Throughout the African continent, Africans were facing a similar fate after signing sugar-coated agreements with Europeans. Packaged and marketed as panaceas to Africa's problems, these agreements turned out to be elaborate schemes designed to dupe Africans into selling their birth-rights. In Zimbabwe, King Lobengula of Ndebele signed an agreement with the British South African Company after the company assured him after much hesitation that the agreement was only for the exploration of minerals in Ndebeleland. But no sooner was the ink on the agreement dry than King Lobengula learned that the Europeans, as usual, had tricked him. A furious King Lobengula tried to fight back, but by then it was too late. Using the fraudulent agreement, the British South Africa Company took over Ndebeleland, declared King Lobengula a terrorist, and hunted him down till he died in the bush, but not before the king ruefully recalled how he had been tricked into selling off his land the way a chameleon tricks a fly to come near, darts out a tongue, and gobbles up the fly; the Europeans were the chameleon, and Lobengula was the fly. Have our leaders not heard about the fate that befell Lobengula?

The Italians tried to pull off the same trick in Ethiopia when they lured

Emperor Menelik into signing the Treaty of Wichalle in 1889, keeping secret the fact that while the Amharic version of the agreement simply stated that the Italians and Ethiopians had entered into an agreement of friendship, the Italian version of the very same treaty declared that Emperor Menelik had agreed to place Ethiopia under the Italian protection. Emperor Menelik only learned later that he had gullibly signed off his country's sovereignty. He was only saved when he declared war on the Italians, and scored a massive military victory over them at the Battle of Adowa in 1896. Have our leaders forgotten about the Italian betrayal of Menelik?
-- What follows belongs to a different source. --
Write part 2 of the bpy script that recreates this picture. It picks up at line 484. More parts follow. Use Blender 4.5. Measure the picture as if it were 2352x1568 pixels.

Foreign, especially, Western, modus operandi of exploiting Africa and the Africans has always been the same. Lies and guile, and when lies and guile fail, force is used. They mislead you into entering an agreement proclaiming it as being in your interest, that the agreement can be temporary, and that there can be room for redress should you want to change your mind in the future. Only after signing the agreement do you learn of its full implications, and traps within it. You learn that you have been had, and there is no room for arbitration. The British misled Lenana into signing off the land of his own birth, the land of his people. To this day, the Maasai are refugees in their own land, still yearning for justice. When the British tried to pull off the same trick on the Nandi and failed, they resorted to force. It is always the same thing- the exploitation of the African people through lies or force or both - whether or not one is talking about the slave trade, colonialism, or neo-colonialism. It happened to

Khedive Ismail when he tried to modernize Egypt; to


Sekou Toure when he declared Guinea independent of France; to



Kwame Nkrumah when he tried to develop his country through programs of industrialization; to



Laurent Kabila when he tried to free his country from the shackles of western exploitation; it is a story that is as old as foreign relations with Africa. The evidence of foreign exploitation of Africa under the guise of developing Africa is all over the place. The evidence of foreign mendacity and duplicity in the exploitation of our continent is all there. Why our people don't see or get it, I just don't understand!

Why are we African people so gullible? When will our leaders learn from our history? Why do we make the same mistake after mistake instead of learning from our history, which is littered with example after example of foreign ventures that were marketed to our people as being altruistic only to become millstones around our necks? Or do the leaders know about the history only that they are too greedy to care? In that case, pity the African people – for the fate of Lobengula awaits us.